If that were the case, our diameter of 92 billion light-years might contain repeated regions of space, and the whole universe might actually be smaller than we think! So a group of scientists analysed the CMBR data for any indication of repeating patterns in different areas (a "matching circle" analysis) and found none.

They were able to say with confidence that at least 78 billion of our 92 billion light-years diameter observable universe was comprised of unique space, so the whole universe must have a diameter of at least 78 billion light-years.

Unfortunately, early in the media reporting of these results, someone inferred that the 78 billion light-years figure represented a radius, and doubled it to a 156 billion light-year diameter erroneously.
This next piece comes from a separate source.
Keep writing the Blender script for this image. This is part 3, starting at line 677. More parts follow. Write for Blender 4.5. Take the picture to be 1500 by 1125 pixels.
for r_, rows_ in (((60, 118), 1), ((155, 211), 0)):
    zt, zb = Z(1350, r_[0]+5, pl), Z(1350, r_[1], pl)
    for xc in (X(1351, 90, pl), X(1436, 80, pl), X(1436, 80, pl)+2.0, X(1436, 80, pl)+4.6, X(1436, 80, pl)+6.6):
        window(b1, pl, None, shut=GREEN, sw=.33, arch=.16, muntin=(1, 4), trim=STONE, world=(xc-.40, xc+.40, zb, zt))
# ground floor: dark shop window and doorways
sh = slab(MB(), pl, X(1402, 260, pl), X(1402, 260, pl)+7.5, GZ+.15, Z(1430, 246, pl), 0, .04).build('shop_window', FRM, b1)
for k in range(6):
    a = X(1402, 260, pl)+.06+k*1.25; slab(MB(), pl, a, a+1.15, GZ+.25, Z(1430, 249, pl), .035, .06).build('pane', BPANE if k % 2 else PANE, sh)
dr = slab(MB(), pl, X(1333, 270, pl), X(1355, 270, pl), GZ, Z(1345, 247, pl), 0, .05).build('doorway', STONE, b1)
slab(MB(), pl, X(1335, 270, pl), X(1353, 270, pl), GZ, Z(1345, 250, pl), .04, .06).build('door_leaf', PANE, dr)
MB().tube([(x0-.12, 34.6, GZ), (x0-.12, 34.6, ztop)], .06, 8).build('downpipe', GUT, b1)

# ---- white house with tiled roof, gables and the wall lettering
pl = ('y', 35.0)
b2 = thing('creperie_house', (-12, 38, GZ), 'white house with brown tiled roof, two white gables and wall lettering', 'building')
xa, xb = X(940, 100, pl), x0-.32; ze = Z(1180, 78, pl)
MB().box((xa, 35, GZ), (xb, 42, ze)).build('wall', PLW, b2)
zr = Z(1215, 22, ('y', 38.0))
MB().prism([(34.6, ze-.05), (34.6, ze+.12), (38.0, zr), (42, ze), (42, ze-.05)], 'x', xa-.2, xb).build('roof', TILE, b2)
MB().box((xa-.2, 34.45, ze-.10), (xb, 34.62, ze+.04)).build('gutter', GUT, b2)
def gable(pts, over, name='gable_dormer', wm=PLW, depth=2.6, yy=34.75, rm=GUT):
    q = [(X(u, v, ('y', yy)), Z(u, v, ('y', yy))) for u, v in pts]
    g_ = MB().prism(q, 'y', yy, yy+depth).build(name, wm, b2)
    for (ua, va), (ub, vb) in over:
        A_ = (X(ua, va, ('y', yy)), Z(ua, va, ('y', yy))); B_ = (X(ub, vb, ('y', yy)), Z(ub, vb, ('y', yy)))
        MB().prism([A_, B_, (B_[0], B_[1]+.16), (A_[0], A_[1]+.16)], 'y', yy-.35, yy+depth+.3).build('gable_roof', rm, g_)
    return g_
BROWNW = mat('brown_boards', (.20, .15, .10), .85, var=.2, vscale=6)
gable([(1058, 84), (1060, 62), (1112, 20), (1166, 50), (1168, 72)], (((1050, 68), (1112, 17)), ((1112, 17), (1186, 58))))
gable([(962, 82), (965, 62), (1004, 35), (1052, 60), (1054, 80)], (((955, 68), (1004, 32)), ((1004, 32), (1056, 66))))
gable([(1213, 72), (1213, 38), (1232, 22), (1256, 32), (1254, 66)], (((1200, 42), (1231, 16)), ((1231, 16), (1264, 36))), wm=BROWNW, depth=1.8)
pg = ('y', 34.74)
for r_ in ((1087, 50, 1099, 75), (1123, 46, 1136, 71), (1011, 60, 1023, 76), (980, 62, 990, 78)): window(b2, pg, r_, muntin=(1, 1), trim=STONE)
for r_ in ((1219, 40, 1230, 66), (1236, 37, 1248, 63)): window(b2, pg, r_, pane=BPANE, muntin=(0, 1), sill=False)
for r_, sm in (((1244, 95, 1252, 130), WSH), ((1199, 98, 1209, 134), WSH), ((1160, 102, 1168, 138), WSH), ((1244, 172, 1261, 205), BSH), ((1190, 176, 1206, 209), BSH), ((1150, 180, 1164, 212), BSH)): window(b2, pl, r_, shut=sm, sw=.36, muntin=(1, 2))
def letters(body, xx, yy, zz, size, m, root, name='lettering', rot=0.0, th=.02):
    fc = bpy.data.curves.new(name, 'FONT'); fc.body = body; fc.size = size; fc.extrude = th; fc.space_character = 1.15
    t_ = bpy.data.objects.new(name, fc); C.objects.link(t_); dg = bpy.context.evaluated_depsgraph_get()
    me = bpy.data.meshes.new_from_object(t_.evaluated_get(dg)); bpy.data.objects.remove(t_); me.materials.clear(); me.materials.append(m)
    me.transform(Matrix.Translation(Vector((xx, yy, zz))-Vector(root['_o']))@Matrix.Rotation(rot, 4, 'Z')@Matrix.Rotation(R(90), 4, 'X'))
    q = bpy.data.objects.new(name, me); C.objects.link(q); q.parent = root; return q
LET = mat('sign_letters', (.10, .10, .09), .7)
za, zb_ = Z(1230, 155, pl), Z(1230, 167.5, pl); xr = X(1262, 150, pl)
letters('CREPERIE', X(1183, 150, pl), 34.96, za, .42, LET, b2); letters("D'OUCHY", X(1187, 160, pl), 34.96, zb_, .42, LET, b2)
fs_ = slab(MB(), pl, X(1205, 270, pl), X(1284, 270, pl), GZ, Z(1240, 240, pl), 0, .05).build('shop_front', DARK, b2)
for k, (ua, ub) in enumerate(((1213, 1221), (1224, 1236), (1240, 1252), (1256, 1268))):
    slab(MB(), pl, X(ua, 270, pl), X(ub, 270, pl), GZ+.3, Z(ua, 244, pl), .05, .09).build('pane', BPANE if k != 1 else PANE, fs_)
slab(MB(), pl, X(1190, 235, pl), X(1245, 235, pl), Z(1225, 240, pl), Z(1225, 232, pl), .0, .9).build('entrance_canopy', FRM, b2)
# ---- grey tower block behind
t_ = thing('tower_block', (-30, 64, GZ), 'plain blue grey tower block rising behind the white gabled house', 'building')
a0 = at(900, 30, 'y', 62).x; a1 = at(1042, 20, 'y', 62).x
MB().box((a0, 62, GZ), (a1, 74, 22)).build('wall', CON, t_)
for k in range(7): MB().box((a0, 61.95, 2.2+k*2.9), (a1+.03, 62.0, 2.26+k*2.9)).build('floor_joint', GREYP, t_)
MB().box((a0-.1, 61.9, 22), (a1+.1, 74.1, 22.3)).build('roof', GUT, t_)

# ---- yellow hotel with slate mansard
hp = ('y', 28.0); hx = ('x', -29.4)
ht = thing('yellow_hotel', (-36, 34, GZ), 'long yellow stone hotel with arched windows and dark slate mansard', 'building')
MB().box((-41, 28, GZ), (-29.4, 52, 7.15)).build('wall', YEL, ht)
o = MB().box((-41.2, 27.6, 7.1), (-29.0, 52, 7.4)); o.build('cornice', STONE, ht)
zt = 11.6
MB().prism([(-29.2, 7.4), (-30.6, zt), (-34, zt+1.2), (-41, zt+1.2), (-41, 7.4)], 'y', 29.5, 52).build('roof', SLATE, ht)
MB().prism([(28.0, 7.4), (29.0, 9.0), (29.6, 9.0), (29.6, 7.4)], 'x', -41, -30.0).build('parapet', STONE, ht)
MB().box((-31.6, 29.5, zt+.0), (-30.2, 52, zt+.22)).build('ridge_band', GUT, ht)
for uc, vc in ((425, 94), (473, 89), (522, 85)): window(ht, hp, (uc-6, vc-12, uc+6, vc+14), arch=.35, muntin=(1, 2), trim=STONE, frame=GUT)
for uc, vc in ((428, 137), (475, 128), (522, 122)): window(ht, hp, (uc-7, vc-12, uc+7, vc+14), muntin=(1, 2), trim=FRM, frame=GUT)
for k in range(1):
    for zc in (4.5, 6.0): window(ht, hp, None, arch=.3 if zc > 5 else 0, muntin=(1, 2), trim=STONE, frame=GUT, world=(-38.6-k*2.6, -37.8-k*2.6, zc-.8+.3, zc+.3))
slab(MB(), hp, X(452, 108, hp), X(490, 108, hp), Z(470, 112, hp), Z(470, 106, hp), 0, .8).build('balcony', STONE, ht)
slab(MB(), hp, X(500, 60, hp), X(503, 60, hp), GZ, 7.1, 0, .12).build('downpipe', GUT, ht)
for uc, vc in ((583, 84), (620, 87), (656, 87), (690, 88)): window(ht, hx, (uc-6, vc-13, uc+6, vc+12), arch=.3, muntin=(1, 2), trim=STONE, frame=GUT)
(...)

See here (http://en.wikipedia.org/wiki/Observable_universe#Misconceptions) for more information.

John Mendenhall
2008-Oct-07, 03:09 PM
North, there's a lot of slop about how the age and size of the universe are reported in the popular press. Briefly, 13.7 billion years is a good value for the age, and since the universe has been expanding all that time, the current size is about 45 billion light years. Some parts of the universe are unobservable; due to the expansion they are moving away from us at a value that red shifts all their output into nothing.

If you look at it as above, you have reasonable values without getting into heated discussions about 'edges' and 'FTL expansion' and 'bound systems'. Let the big boys duke it out over that stuff; if you read enough BAUT you'll notice that they don't all agree. That's what mainstream science is about; the best ideas pass the tests, but they're continually challenged.

JustAFriend
2008-Oct-08, 01:39 PM
45?

I thought Hitchhiker's Deep Thought came back with the answer of > 42 < ???

Maybe it was a rounding error.....

;-)

geonuc
2008-Oct-09, 09:27 AM
hey RussT, sounds like to me that a lot of research suggests that this 45 billion lightyear size is not ATM, rather very Mainstream. It is understandable to misinterpret what is being said as the universe is 45 billion years old rather 45 billion light years in size.

RussT suggested that an age of 45 BY is ATM, not a size of 45 BLY.